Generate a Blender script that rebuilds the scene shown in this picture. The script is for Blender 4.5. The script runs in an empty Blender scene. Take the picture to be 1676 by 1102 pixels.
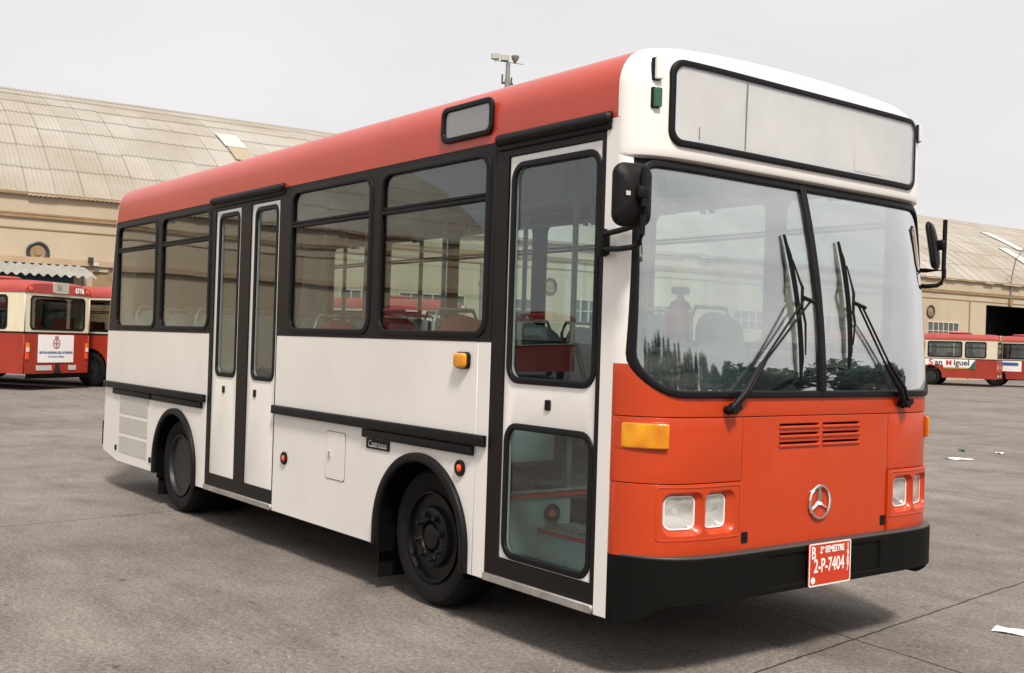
import bpy, bmesh, math, random
import numpy as np
from mathutils import Vector, Matrix
R = math.radians
random.seed(7); rng = np.random.default_rng(7)
sc = bpy.context.scene
COL = sc.collection

# ------------------------------------------------------------------ camera
cam_d = bpy.data.cameras.new("camera"); cam = bpy.data.objects.new("camera", cam_d); COL.objects.link(cam)
cam_d.sensor_width = 36; cam_d.lens = 1.78430 * 1000 / 1676 * 36
cam_d.clip_start = .05; cam_d.clip_end = 3000
_yaw, _pit, _rol = 2.48610959, 0.00585264, 0.03099587
_f = Vector((math.cos(_pit) * math.cos(_yaw), math.cos(_pit) * math.sin(_yaw), math.sin(_pit)))
_r = Vector((math.sin(_yaw), -math.cos(_yaw), 0)); _u = _r.cross(_f)
_c, _s = math.cos(_rol), math.sin(_rol)
_r2, _u2 = _c * _r + _s * _u, -_s * _r + _c * _u
CAM = Vector((3.76147, -4.69326, 1.57))
cam.matrix_world = Matrix(((_r2.x, _u2.x, -_f.x, CAM.x), (_r2.y, _u2.y, -_f.y, CAM.y), (_r2.z, _u2.z, -_f.z, CAM.z), (0, 0, 0, 1)))
sc.camera = cam
sc.render.resolution_x, sc.render.resolution_y = 1024, 673

# ------------------------------------------------------------------ light
SUN_EL, SUN_AZ = R(52), R(-24)
w = bpy.data.worlds.new("World"); sc.world = w; w.use_nodes = True
nt = w.node_tree; nt.nodes.clear()
sky = nt.nodes.new('ShaderNodeTexSky'); sky.sky_type = 'NISHITA'; sky.sun_disc = False
sky.sun_elevation = SUN_EL; sky.sun_rotation = R(90) - SUN_AZ; sky.air_density = 1; sky.dust_density = 4; sky.ozone_density = 1
tc = nt.nodes.new('ShaderNodeTexCoord')
mp = nt.nodes.new('ShaderNodeMapping'); mp.inputs['Scale'].default_value = (1, 1, 2.6)
nz = nt.nodes.new('ShaderNodeTexNoise'); nz.inputs['Scale'].default_value = 2.2; nz.inputs['Detail'].default_value = 4; nz.inputs['Roughness'].default_value = .5
cr = nt.nodes.new('ShaderNodeValToRGB')
cr.color_ramp.elements[0].position = .3; cr.color_ramp.elements[0].color = (5.35, 5.2, 5.25, 1)
cr.color_ramp.elements[1].position = .72; cr.color_ramp.elements[1].color = (6.25, 6.03, 5.85, 1)
mx = nt.nodes.new('ShaderNodeMix'); mx.data_type = 'RGBA'; mx.inputs['Factor'].default_value = .9
# overcast veil: brighter towards the zenith
sep = nt.nodes.new('ShaderNodeSeparateXYZ'); mr = nt.nodes.new('ShaderNodeMapRange')
mr.inputs['From Min'].default_value = 0.25; mr.inputs['From Max'].default_value = 1.0
mr.inputs['To Min'].default_value = 1.0; mr.inputs['To Max'].default_value = 1.25
vm = nt.nodes.new('ShaderNodeVectorMath'); vm.operation = 'SCALE'
bg = nt.nodes.new('ShaderNodeBackground'); bg.inputs['Strength'].default_value = .11
wo = nt.nodes.new('ShaderNodeOutputWorld')
L = nt.links.new
L(tc.outputs['Generated'], mp.inputs['Vector']); L(mp.outputs[0], nz.inputs['Vector']); L(nz.outputs['Fac'], cr.inputs['Fac'])
L(tc.outputs['Generated'], sep.inputs[0]); L(sep.outputs['Z'], mr.inputs['Value'])
L(cr.outputs['Color'], vm.inputs[0]); L(mr.outputs[0], vm.inputs['Scale'])
L(sky.outputs[0], mx.inputs['A']); L(vm.outputs[0], mx.inputs['B']); L(mx.outputs['Result'], bg.inputs['Color']); L(bg.outputs[0], wo.inputs['Surface'])
sd = bpy.data.lights.new("sun", 'SUN'); sd.energy = 3.05; sd.angle = R(9); sd.color = (1, .94, .86)
so = bpy.data.objects.new("sun", sd); COL.objects.link(so)
_sv = Vector((math.cos(SUN_EL) * math.cos(SUN_AZ), math.cos(SUN_EL) * math.sin(SUN_AZ), math.sin(SUN_EL)))
so.rotation_euler = _sv.to_track_quat('Z', 'Y').to_euler(); so.location = _sv * 50
sc.view_settings.view_transform = 'Standard'; sc.view_settings.look = 'None'
sc.view_settings.exposure = 0.5; sc.view_settings.gamma = 1
try:
    sc.cycles.transparent_max_bounces = 24; sc.cycles.max_bounces = 10
except Exception: pass

# ------------------------------------------------------------------ materials
def mat(name, col, rough=.5, metal=0, coat=0, var=0, vscale=3, bump=0, bscale=40, spec=.5, col2=None, stretch=(1, 1, 1), detail=6, coatr=.05):
    m = bpy.data.materials.new(name); m.use_nodes = True
    n = m.node_tree; b = n.nodes['Principled BSDF']
    b.inputs['Base Color'].default_value = (*col, 1); b.inputs['Roughness'].default_value = rough; b.inputs['Metallic'].default_value = metal
    b.inputs['Coat Weight'].default_value = coat; b.inputs['Coat Roughness'].default_value = coatr; b.inputs['Specular IOR Level'].default_value = spec
    if var or bump or col2:
        t = n.nodes.new('ShaderNodeTexCoord'); mp = n.nodes.new('ShaderNodeMapping'); mp.inputs['Scale'].default_value = stretch
        n.links.new(t.outputs['Object'], mp.inputs['Vector'])
    if var or col2:
        z = n.nodes.new('ShaderNodeTexNoise'); z.inputs['Scale'].default_value = vscale; z.inputs['Detail'].default_value = detail; z.inputs['Roughness'].default_value = .6
        r = n.nodes.new('ShaderNodeValToRGB'); r.color_ramp.elements[0].position = .32; r.color_ramp.elements[1].position = .68
        c2 = col2 or tuple(c * (1 - var) for c in col)
        r.color_ramp.elements[0].color = (*c2, 1); r.color_ramp.elements[1].color = (*col, 1)
        n.links.new(mp.outputs[0], z.inputs['Vector']); n.links.new(z.outputs['Fac'], r.inputs['Fac']); n.links.new(r.outputs['Color'], b.inputs['Base Color'])
    if bump:
        z = n.nodes.new('ShaderNodeTexNoise'); z.inputs['Scale'].default_value = bscale; z.inputs['Detail'].default_value = 3
        u = n.nodes.new('ShaderNodeBump'); u.inputs['Strength'].default_value = 1; u.inputs['Distance'].default_value = bump
        n.links.new(mp.outputs[0], z.inputs['Vector']); n.links.new(z.outputs['Fac'], u.inputs['Height']); n.links.new(u.outputs[0], b.inputs['Normal'])
    return m

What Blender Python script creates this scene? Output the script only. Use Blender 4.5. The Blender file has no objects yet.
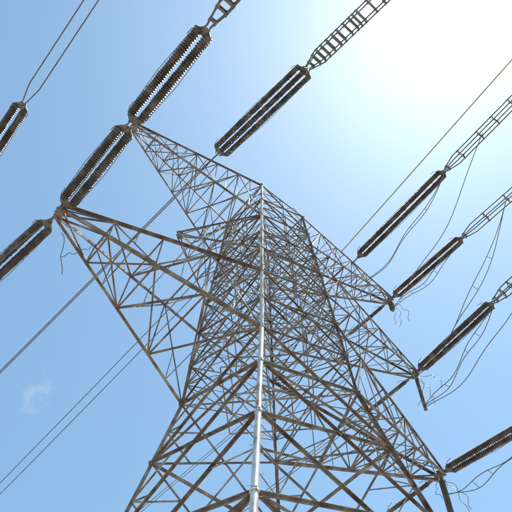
import bpy, math, random
from mathutils import Vector, Matrix
random.seed(7)
S=24.0; CAMH=1.6
def W(x,y,z): return Vector((x*S,y*S,z*S+CAMH))
UP=Vector((0,0,1))
# ---------------- materials
def mat(name, cols, rough=.6, metal=0.0, scale=3.0, bump=.2, stretch=(1,1,1)):
    m=bpy.data.materials.new(name); m.use_nodes=True
    nt=m.node_tree; b=nt.nodes['Principled BSDF']
    tc=nt.nodes.new('ShaderNodeTexCoord'); mp=nt.nodes.new('ShaderNodeMapping')
    mp.inputs['Scale'].default_value=stretch
    n=nt.nodes.new('ShaderNodeTexNoise'); n.inputs['Scale'].default_value=scale
    n.inputs['Detail'].default_value=8; n.inputs['Roughness'].default_value=.7
    r=nt.nodes.new('ShaderNodeValToRGB')
    nt.links.new(tc.outputs['Object'],mp.inputs['Vector']); nt.links.new(mp.outputs['Vector'],n.inputs['Vector'])
    nt.links.new(n.outputs['Fac'],r.inputs['Fac'])
    e=r.color_ramp.elements
    while len(e)<len(cols): e.new(.5)
    for i,(p,c) in enumerate(cols):
        e[i].position=p; e[i].color=(*c,1)
    nt.links.new(r.outputs['Color'],b.inputs['Base Color'])
    b.inputs['Roughness'].default_value=rough; b.inputs['Metallic'].default_value=metal
    if bump:
        n2=nt.nodes.new('ShaderNodeTexNoise'); n2.inputs['Scale'].default_value=scale*8; n2.inputs['Detail'].default_value=5
        nt.links.new(tc.outputs['Object'],n2.inputs['Vector'])
        bp=nt.nodes.new('ShaderNodeBump'); bp.inputs['Strength'].default_value=bump; bp.inputs['Distance'].default_value=.02
        nt.links.new(n2.outputs['Fac'],bp.inputs['Height']); nt.links.new(bp.outputs['Normal'],b.inputs['Normal'])
    return m
M_rust=mat('rusted_angle_steel',[(.33,(.075,.045,.035)),(.45,(.19,.125,.105)),(.56,(.30,.235,.205)),(.68,(.45,.425,.41))],.6,.1,1.3)
M_gray=mat('weathered_galvanized',[(.34,(.12,.085,.07)),(.45,(.27,.23,.205)),(.58,(.44,.41,.39)),(.72,(.56,.55,.54))],.5,.25,1.6)
M_white=mat('pale_leg',[(.38,(.24,.17,.14)),(.46,(.50,.47,.45)),(.56,(.66,.65,.64)),(.75,(.76,.76,.76))],.5,.1,1.8,.2,(1,1,.35))  # near leg only: paler than the other legs, with rust patches
M_ins=mat('brown_porcelain',[(.32,(.045,.032,.030)),(.5,(.10,.078,.074)),(.68,(.27,.24,.235))],.35,0,1.8,0)
M_cap=mat('steel_fitting',[(.35,(.12,.09,.08)),(.6,(.30,.27,.26))],.5,.3,4,.1)
M_wire=mat('aluminium_conductor',[(.35,(.12,.105,.10)),(.6,(.24,.22,.21))],.5,.3,3,0)
M_ywire=mat('brass_toned_wire',[(.35,(.50,.41,.23)),(.6,(.64,.55,.36))],.5,.0,3,0)
M_conc=mat('concrete',[(.3,(.25,.24,.22)),(.7,(.4,.39,.36))],.9,0,3)
M_ground=mat('dry_grass_ground',[(.3,(.16,.15,.09)),(.5,(.30,.26,.19)),(.7,(.42,.36,.28))],.95,0,.15,.5)
# ---------------- mesh builder
class MB:
    def __init__(s): s.v=[]; s.f=[]; s.sm=[]
    def add(s,vs,fs,smooth=False):
        o=len(s.v); s.v+= [tuple(v) for v in vs]; s.f+=[tuple(i+o for i in f) for f in fs]; s.sm+=[smooth]*len(fs)
    def frame(s,d,ref=None):
        d=d.normalized(); r=ref or UP
        n=r-d*r.dot(d)
        if n.length<.05: n=Vector((1,0,0))-d*d.x
        n.normalize(); return d,n,d.cross(n).normalized()
    def angle(s,p,q,w,t=None,ref=None,flip=False):
        t=t or max(.008,w*.11)
        if (q-p).length<.02: return
        d,n,b=s.frame(q-p,ref)
        if flip: b=-b
        pr=[(0,0),(w,0),(w,t),(t,t),(t,w),(0,w)]
        o=-w*.3
        vs=[p+n*(x+o)+b*(y+o) for x,y in pr]+[q+n*(x+o)+b*(y+o) for x,y in pr]
        fs=[(i,(i+1)%6,(i+1)%6+6,i+6) for i in range(6)]+[(5,4,3,2,1,0),(6,7,8,9,10,11)]
        s.add(vs,fs)
    def poly(s,pts,r,n=6):
        k=len(pts); vs=[];fs=[]
        for i,p in enumerate(pts):
            d=(pts[min(i+1,k-1)]-pts[max(i-1,0)])
            d,a,b=s.frame(d)
            for j in range(n):
                t=2*math.pi*j/n; vs.append(p+a*r*math.cos(t)+b*r*math.sin(t))
        for i in range(k-1):
            for j in range(n):
                fs.append((i*n+j,i*n+(j+1)%n,(i+1)*n+(j+1)%n,(i+1)*n+j))
        fs.append(tuple(range(n))[::-1]); fs.append(tuple((k-1)*n+j for j in range(n)))
        s.add(vs,fs,n>5)
    def lathe(s,o,d,prof,n=14):
        d,a,b=s.frame(d); vs=[];fs=[]
        for (x,r) in prof:
            for j in range(n):
                t=2*math.pi*j/n; vs.append(o+d*x+a*r*math.cos(t)+b*r*math.sin(t))
        for i in range(len(prof)-1):
            for j in range(n): fs.append((i*n+j,i*n+(j+1)%n,(i+1)*n+(j+1)%n,(i+1)*n+j))
        s.add(vs,fs,True)
    def plate(s,c,u,v,pts,t=.012):
        nn=u.cross(v).normalized()
        k=len(pts)
        vs=[c+u*x+v*y+nn*t for x,y in pts]+[c+u*x+v*y-nn*t for x,y in pts]
        fs=[tuple(range(k)),tuple(range(2*k-1,k-1,-1))]+[(i,i+k,(i+1)%k+k,(i+1)%k) for i in range(k)]
        s.add(vs,fs)
    def obj(s,name,m,parent=None):
        me=bpy.data.meshes.new(name); me.from_pydata(s.v,[],s.f)
        me.polygons.foreach_set('use_smooth',s.sm); me.materials.append(m); me.update()
        o=bpy.data.objects.new(name,me); bpy.context.collection.objects.link(o)
        if parent: o.parent=parent
        return o
def empty(name):
    e=bpy.data.objects.new(name,None); bpy.context.collection.objects.link(e); e.empty_display_size=.5; return e
def lerp(a,b,t): return a+(b-a)*t
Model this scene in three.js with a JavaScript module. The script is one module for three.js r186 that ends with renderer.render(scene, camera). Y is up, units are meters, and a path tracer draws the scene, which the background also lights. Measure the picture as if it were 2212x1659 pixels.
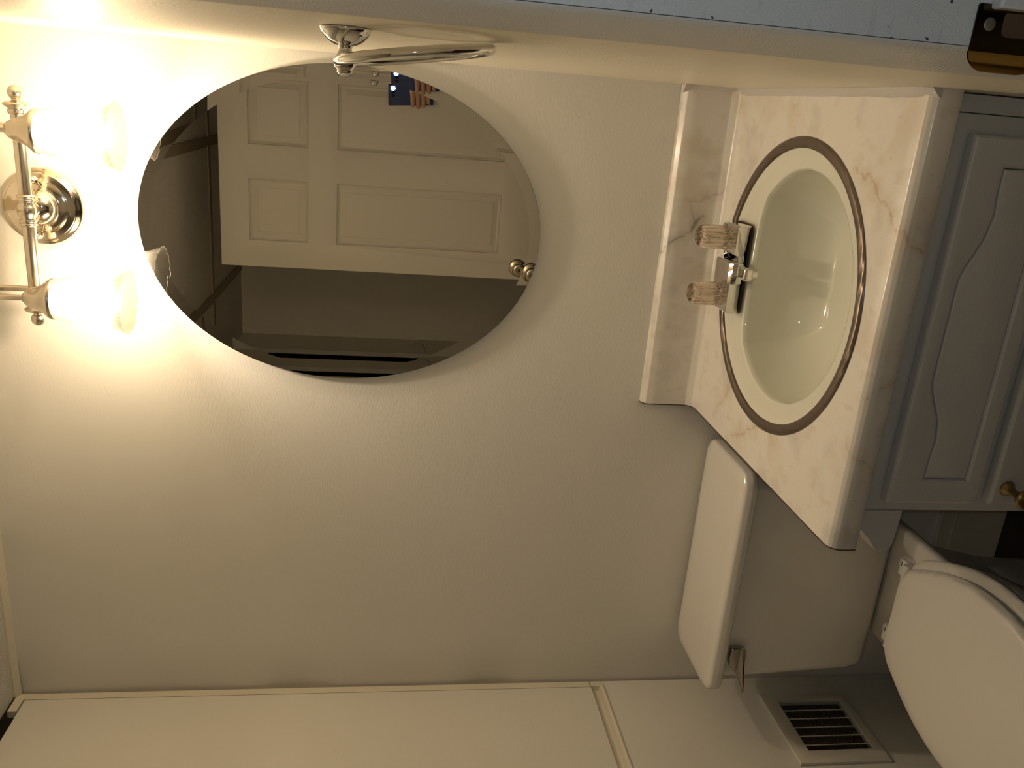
import * as THREE from 'three';
import { RoundedBoxGeometry } from 'three/addons/geometries/RoundedBoxGeometry.js';
import { mergeGeometries, mergeVertices, toCreasedNormals } from 'three/addons/utils/BufferGeometryUtils.js';
import { MarchingCubes } from 'three/addons/objects/MarchingCubes.js';
import { Brush, Evaluator, SUBTRACTION } from 'three-bvh-csg';
import { createNoise3D } from 'simplex-noise';

// ---------------------------------------------------------------- camera, lights, exposure
// x to the right along the mirror wall, y up, z out of the mirror wall into the room. The phone was held upright, so the frame lies on its side.
const scene = new THREE.Scene();
scene.background = new THREE.Color(0x000000);
const camera = new THREE.PerspectiveCamera(49.279, 2212 / 1659, 0.004, 20);
const CAM = new THREE.Vector3(0, 1.4, 1.54);
camera.position.copy(CAM);
const camRight = new THREE.Vector3(0.079111, -0.988044, 0.132326), camUp = new THREE.Vector3(0.944821, 0.031987, -0.326021), camBack = new THREE.Vector3(0.31789, 0.150816, 0.936056);
camera.quaternion.setFromRotationMatrix(new THREE.Matrix4().makeBasis(camRight, camUp, camBack));
scene.add(camera);

const renderer = new THREE.WebGLRenderer();
renderer.toneMapping = THREE.LinearToneMapping;
renderer.toneMappingExposure = 1.0;
renderer.shadowMap.enabled = true;

const LAMP_COLOR = new THREE.Color(1.0, 0.80, 0.57), LAMP_CD = 0.47;       // each of the two bulbs
const FLASH_COLOR = new THREE.Color(0.74, 0.90, 1.0), FLASH_CD = 0.185;    // the phone's torch
const LAMPS = [[-0.099, 1.868, 0.122], [-0.361, 1.868, 0.122]];

// ---------------------------------------------------------------- helpers
let seed = 7;
const rnd = () => { seed = (seed + 0x6d2b79f5) | 0; let t = Math.imul(seed ^ (seed >>> 15), 1 | seed); t = (t + Math.imul(t ^ (t >>> 7), 61 | t)) ^ t; return ((t ^ (t >>> 14)) >>> 0) / 4294967296; };
const noise = createNoise3D(rnd);
const fbm = (x, y, z = 0, o = 4) => { let s = 0, a = 0.5, f = 1; for (let i = 0; i < o; i++) { s += a * noise(x * f, y * f, z + i * 7.1); a *= 0.5; f *= 2.03; } return s; };
const lerp = (a, b, t) => a + (b - a) * t, clamp = (v, a = 0, b = 1) => Math.min(b, Math.max(a, v));
const smooth = (a, b, x) => { const t = clamp((x - a) / (b - a)); return t * t * (3 - 2 * t); };
const PI = Math.PI;

const used = {};
const numbered = (n) => { used[n] = (used[n] ?? -1) + 1; return used[n] ? n + '_' + String(used[n]).padStart(3, '0') : n; };
const bases = new Map();
function thing(name, label, category, at = [0, 0, 0], group) {
  const o = new THREE.Group(); o.name = numbered(name); o.position.set(...at); scene.add(o);
  o.userData = { label, category }; if (group) o.userData.group = group;
  bases.set(o, at); return o;
}
// geometry is written in world coordinates and moved into the frame of its thing
function part(parent, name, geo, mat, label) {
  const at = bases.get(parent) ?? [0, 0, 0];
  const g = Array.isArray(geo) ? merge(geo) : geo;
  if (!g.userData.moved) g.translate(-at[0], -at[1], -at[2]);
  const m = new THREE.Mesh(g, mat); m.name = name; m.castShadow = m.receiveShadow = true;
  if (label) m.userData.label = label;
  parent.add(m); bases.set(m, at); return m;
}
function solo(name, label, category, geo, mat, group) {
  const m = part(scene, numbered(name), geo, mat); m.userData = { label, category }; if (group) m.userData.group = group; return m;
}
function struct(name, geo, mat, label) {
  const m = part(scene, name, geo, mat); m.userData.kind = 'structure'; if (label) m.userData.label = label; return m;
}
function merge(list) {
  return mergeGeometries(list.map((g) => { g = g.index ? g.toNonIndexed() : g; for (const k of Object.keys(g.attributes)) if (!['position', 'normal', 'uv'].includes(k)) g.deleteAttribute(k); if (!g.attributes.uv) uvm(g); return g; }));
}
// uv in metres from the dominant axis of each face
function uvm(g) {
  if (g.index) { const n = g.toNonIndexed(); g.copy(n); g.index = null; }
  const p = g.attributes.position, n = g.attributes.normal, uv = new Float32Array(p.count * 2);
  for (let i = 0; i < p.count; i += 3) {
    let nx = 0, ny = 0, nz = 0;
    for (let k = 0; k < 3; k++) { nx += n.getX(i + k); ny += n.getY(i + k); nz += n.getZ(i + k); }
    nx = Math.abs(nx); ny = Math.abs(ny); nz = Math.abs(nz);
    for (let k = 0; k < 3; k++) {
      const x = p.getX(i + k), y = p.getY(i + k), z = p.getZ(i + k);
      const [u, v] = nz >= nx && nz >= ny ? [x, y] : ny >= nx ? [x, z] : [z, y];
      uv[(i + k) * 2] = u; uv[(i + k) * 2 + 1] = v;
    }
  }
  g.setAttribute('uv', new THREE.BufferAttribute(uv, 2)); return g;
}
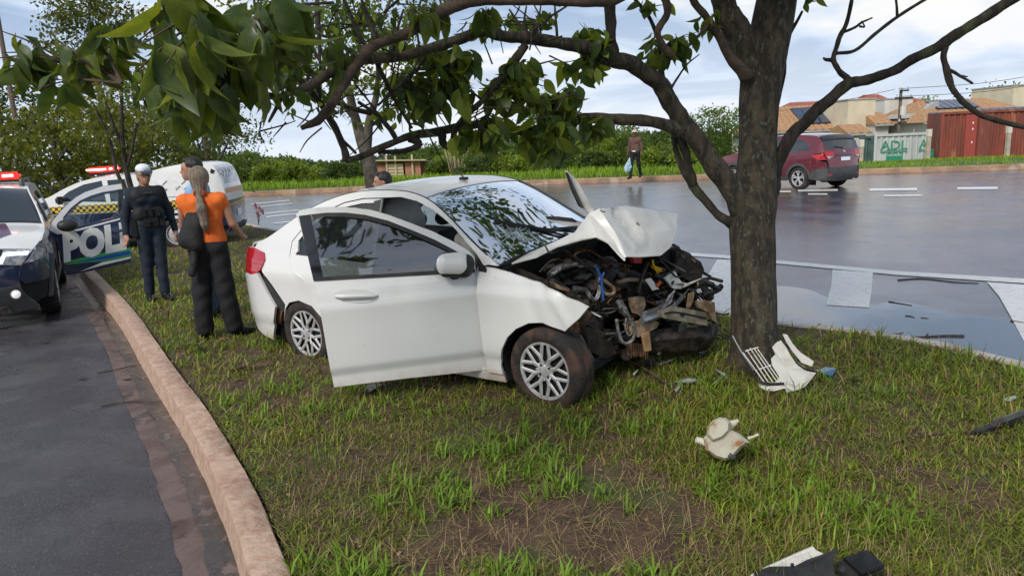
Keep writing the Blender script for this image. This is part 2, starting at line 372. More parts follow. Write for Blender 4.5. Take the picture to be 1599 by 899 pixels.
KL = np.array([G(u, v, .02)[:2] for u, v in [(455, 899), (395, 760), (330, 650), (270, 570), (205, 480), (150, 425)]])
d0 = (KL[0]-KL[1])/np.linalg.norm(KL[0]-KL[1])
KL = np.concatenate([[KL[0]+d0*3.2, KL[0]+d0*1.5], KL, [[-7.9, 13.6], [-8.9, 15.6], [-9.3, 17.4], [-8.8, 18.9], [-7.9, 19.4]]])
KL = cat_curve(KL, 6)
KR = np.array([[6.6, .4], [5.2, 2.6], [4.4, 4.0]]+[G(u, v, 0)[:2].tolist() for u, v in [(1599, 572), (1500, 548), (1400, 528), (1300, 514), (1225, 507), (1130, 492)]]+[[-.6, 10.55], [-4.6, 15.7], [-6.5, 18.3], [-7.2, 19.2], [-7.9, 19.4]])
KR = cat_curve(KR, 5)
def side(poly, d):
    t = np.gradient(poly, axis=0); t /= np.linalg.norm(t, axis=1)[:, None]; return poly+np.stack([-t[:, 1], t[:, 0]], 1)*d
def strip(name, prof, path, m, kind='structure', jitter=.0):
    """profile (offset to the left of the path, height) swept along a path"""
    rs = []
    for o, z in prof:
        q = side(path, o); z = float(z); zz = np.full(len(q), z)
        if jitter: 
            j = pnoise(np.concatenate([q, q[:, :1]*0+z], 1), 9., int(abs(o)*1000)+3); q = q+np.stack([j, j], 1)*jitter; zz = zz+j*jitter*.6
        rs.append(np.concatenate([q, zz[:, None]], 1))
    return part(name, MB().sheet(np.array(rs)), m, smooth=True, ang=40, kind=kind, recalc=False)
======
→ **TASK INSTRUCTIONS**
All lines from the start of the entries above through the line containing "COL = sc.collection" are to be given again exactly; the pictures are not.

→ **RESPONSE TO THE EXERCISE**
Generate a Blender script that rebuilds the scene shown in this picture. The script is for Blender 4.5. The script runs in an empty Blender scene. Take the picture to be 1676 by 1102 pixels.
import bpy, bmesh, math, random
import numpy as np
from mathutils import Vector, Matrix
R = math.radians
random.seed(7); rng = np.random.default_rng(7)
sc = bpy.context.scene
COL = sc.collection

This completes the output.